Without considering the expensive mainstream DJs (a lot of them never contribute to Aslice even though they earned more than $ 5/10.000 per gig), we calculate that with just a fair 10%, the middle wage DJs (that are the majority and are the ones with more hype around because they are mostly upcoming talents and the one who are “leading” the scene on social networks and even the ones who get more gigs) could really let the music economy run in the best way possible thanks to Aslice. The same people who in the beginning supported the platform as a revolutionary act didn’t act as it was supposed to do. Was it just a facade to support and be cool to a new innovation?
How did those DJs really support the initiative?

If everyone would have given a fair contribution to it, we think Aslice won’t close. We have to remember that Aslice still gave jobs to people and as a startup it needed funds to get going. The fees taken by the platform were just 15% of the DJs contribution. But what if on a fee of $ 1000 the DJ just contributes economically to the producers with a total amount of just $ 5? If we consider a DJ set of 2 hours it consists of 35/40 tracks on average. So it means that, after calculation, the producer could get paid sometimes even just $0.01.
That was probably not the achievement Aslice was working on.

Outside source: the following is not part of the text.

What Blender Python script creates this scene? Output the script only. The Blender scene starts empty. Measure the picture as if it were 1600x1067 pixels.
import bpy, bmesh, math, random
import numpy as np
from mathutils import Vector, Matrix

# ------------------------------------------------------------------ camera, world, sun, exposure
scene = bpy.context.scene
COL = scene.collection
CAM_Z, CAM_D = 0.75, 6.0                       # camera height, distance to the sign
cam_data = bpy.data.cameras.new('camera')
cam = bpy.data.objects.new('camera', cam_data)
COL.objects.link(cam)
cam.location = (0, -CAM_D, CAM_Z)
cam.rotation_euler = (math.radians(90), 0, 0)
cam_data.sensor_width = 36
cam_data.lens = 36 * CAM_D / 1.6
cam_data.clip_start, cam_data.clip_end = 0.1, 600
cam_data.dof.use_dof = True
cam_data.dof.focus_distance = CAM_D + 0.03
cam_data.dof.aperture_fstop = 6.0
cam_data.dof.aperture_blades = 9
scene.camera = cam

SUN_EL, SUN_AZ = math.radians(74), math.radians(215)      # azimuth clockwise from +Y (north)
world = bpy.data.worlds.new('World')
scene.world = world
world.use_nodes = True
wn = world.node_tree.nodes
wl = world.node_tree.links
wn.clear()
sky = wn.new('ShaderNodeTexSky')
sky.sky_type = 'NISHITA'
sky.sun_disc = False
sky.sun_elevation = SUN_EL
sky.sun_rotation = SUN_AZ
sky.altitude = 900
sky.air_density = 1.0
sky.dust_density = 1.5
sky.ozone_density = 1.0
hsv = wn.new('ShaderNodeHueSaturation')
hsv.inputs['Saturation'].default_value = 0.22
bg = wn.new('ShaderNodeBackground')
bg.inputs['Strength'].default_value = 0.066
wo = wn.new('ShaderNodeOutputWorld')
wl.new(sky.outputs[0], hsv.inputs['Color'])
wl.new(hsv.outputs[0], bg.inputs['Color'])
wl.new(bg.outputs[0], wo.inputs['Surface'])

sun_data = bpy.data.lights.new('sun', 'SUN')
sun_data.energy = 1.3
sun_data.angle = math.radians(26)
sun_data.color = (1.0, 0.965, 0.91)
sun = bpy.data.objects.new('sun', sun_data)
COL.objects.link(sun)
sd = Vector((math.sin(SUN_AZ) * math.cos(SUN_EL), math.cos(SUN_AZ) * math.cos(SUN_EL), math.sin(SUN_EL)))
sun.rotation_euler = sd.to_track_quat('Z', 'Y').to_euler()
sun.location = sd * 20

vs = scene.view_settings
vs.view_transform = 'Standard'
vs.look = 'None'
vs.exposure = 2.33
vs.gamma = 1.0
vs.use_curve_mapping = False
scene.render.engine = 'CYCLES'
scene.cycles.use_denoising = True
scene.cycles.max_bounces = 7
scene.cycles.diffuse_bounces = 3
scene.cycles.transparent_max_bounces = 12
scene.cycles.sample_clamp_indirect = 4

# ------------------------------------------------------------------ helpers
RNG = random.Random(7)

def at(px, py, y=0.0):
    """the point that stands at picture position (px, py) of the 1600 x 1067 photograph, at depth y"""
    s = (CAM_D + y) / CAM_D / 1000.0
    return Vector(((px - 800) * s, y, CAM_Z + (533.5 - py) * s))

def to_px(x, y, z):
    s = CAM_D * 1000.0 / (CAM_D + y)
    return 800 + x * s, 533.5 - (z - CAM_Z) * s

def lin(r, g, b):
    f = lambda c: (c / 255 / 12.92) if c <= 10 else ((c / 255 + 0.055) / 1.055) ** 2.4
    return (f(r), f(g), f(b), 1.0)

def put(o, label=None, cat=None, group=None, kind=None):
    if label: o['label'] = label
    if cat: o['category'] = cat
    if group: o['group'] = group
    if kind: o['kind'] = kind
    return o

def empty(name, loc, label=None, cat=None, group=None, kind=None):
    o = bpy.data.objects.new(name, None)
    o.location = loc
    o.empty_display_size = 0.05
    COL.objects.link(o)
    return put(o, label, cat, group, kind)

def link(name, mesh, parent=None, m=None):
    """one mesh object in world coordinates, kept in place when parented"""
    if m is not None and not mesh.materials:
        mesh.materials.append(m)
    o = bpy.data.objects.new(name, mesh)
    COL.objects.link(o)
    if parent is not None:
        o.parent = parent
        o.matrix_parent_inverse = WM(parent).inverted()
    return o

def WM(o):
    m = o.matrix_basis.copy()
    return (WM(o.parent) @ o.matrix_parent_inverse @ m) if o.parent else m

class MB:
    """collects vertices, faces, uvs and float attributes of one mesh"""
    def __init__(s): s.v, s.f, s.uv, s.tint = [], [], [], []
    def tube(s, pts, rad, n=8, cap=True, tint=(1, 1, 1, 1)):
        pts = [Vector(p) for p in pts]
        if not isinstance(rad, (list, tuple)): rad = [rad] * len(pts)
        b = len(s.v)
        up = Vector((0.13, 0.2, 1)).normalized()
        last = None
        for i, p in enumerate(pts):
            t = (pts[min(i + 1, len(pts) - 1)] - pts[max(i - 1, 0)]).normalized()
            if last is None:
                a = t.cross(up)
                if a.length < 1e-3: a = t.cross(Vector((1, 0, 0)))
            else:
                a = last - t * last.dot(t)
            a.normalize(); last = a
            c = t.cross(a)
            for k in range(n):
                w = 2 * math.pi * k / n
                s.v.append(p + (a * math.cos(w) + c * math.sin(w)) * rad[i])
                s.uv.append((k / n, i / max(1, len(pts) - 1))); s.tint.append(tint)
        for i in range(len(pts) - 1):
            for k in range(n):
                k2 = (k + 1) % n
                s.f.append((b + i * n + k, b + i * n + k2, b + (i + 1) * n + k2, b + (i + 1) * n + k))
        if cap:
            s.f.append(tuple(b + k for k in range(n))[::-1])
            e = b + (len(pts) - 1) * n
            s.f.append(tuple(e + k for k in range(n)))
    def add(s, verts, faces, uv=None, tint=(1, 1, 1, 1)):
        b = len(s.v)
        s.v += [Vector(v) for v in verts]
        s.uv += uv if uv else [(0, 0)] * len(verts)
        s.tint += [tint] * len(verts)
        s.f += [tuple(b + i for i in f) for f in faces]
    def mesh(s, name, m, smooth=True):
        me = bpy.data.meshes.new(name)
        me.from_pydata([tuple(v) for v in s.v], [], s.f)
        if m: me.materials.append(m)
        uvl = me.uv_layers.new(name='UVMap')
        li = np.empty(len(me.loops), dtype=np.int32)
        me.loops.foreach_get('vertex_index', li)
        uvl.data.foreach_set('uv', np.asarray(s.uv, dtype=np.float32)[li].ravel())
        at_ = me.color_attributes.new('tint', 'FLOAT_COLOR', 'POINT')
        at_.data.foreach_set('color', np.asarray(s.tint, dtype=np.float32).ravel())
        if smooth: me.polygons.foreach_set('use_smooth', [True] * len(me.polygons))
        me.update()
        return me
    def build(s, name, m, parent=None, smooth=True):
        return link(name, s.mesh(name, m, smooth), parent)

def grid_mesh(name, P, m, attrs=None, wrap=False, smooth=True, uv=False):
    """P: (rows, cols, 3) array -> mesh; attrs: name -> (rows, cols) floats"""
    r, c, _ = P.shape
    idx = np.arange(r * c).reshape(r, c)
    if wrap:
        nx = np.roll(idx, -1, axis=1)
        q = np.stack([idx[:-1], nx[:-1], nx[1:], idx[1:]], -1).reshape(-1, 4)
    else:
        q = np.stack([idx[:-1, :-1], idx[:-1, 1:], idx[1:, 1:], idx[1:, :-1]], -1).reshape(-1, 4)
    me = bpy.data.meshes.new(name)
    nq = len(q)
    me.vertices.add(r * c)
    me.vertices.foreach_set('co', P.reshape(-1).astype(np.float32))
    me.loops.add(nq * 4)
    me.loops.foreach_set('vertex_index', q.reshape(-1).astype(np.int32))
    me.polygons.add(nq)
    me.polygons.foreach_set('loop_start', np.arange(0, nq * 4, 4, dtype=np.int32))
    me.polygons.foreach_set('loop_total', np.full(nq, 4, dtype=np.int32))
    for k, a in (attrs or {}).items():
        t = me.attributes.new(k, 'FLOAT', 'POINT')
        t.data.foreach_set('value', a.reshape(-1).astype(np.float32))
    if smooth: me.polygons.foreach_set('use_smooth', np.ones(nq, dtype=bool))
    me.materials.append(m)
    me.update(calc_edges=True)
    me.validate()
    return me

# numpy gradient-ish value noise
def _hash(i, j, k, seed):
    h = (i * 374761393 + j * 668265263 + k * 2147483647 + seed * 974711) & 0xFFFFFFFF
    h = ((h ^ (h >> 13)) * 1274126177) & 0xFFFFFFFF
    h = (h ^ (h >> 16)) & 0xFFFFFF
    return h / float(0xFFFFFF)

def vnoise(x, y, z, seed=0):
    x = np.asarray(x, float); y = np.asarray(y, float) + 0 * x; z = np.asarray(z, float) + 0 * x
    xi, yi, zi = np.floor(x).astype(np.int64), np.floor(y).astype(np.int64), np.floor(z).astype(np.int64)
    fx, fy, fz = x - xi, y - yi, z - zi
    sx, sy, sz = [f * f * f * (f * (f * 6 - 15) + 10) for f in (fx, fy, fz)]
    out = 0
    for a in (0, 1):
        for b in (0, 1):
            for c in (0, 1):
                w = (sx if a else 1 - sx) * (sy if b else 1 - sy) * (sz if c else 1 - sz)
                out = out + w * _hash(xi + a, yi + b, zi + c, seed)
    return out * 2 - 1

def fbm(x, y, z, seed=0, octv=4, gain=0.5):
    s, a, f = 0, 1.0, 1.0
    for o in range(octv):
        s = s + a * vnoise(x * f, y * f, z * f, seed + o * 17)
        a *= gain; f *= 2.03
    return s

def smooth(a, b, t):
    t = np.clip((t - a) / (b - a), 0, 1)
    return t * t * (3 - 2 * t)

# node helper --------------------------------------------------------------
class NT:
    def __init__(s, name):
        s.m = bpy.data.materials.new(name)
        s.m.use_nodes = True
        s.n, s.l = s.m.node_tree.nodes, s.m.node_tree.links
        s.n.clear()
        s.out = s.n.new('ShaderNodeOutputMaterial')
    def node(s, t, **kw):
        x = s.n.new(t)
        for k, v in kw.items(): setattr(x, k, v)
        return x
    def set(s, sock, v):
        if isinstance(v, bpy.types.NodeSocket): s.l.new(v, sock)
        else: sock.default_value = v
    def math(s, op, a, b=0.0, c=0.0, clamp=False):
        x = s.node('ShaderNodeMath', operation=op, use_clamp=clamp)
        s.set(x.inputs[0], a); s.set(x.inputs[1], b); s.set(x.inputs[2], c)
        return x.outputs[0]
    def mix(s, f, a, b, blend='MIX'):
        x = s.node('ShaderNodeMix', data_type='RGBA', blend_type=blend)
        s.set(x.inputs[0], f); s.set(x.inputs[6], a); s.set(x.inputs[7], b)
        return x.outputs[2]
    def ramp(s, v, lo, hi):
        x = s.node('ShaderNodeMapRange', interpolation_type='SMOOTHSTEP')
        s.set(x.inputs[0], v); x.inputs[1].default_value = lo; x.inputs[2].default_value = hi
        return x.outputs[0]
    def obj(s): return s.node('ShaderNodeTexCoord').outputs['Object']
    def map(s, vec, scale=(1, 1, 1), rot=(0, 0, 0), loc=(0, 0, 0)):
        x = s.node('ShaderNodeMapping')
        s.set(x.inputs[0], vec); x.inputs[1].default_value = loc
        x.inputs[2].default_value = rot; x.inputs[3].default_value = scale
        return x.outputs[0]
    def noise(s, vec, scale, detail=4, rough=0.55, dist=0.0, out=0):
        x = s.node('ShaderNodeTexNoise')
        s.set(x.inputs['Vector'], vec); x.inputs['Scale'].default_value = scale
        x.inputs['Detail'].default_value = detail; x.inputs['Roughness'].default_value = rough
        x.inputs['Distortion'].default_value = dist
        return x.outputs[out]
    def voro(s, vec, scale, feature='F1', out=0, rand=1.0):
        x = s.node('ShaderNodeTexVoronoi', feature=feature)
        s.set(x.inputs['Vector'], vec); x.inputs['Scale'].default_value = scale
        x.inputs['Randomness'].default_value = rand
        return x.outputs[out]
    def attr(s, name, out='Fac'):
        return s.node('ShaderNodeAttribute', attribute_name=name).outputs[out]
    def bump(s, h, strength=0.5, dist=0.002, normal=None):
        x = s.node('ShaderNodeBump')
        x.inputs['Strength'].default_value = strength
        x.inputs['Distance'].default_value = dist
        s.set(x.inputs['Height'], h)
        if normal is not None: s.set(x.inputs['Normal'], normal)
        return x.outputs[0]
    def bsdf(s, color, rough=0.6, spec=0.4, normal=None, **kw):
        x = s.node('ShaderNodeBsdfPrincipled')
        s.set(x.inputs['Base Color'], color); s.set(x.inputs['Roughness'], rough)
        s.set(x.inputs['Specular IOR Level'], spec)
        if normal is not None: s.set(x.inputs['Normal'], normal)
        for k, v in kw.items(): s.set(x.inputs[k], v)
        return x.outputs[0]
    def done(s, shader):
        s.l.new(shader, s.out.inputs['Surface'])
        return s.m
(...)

If we consider a line of 3 different DJ wage we have:
Low wage DJs: $100 – $500
Middle wage DJs: $500 – $1500
High wage DJs: $1500 +


Beside this issue we have to consider that not all the DJs approached to the use of Aslice and not every DJ buys tracks or records, mostly they just ask for demos or they download it in illegal ways. The highest percentage of music run on the platform was mostly Techno, all the other electronic music genres were played in such low percentage like House, DnB, IDM, Ambient, Trip-Hop and whatsoever. We want to remind all the DJs and music lovers that the most important way to support an artist is to buy music, whether digital, vinyl, CD or cassette.

The big questions now are how really the people love the music community instead of their own ego? How can the music community survive if there is still this gap between artists? What is the right parameter to tell who is an artist or not? Where are all the real values which this electronic music scene was based in the early ages? Is everything going to finish soon like the real beliefs or is there still a hole of light for the real passion?
We want to believe in it, even though music is living through one of its worst times due to social networking and low level culture through the artists themselves.

We hope for a better future, we hope for a real vibe to come back, because we love music, not theater.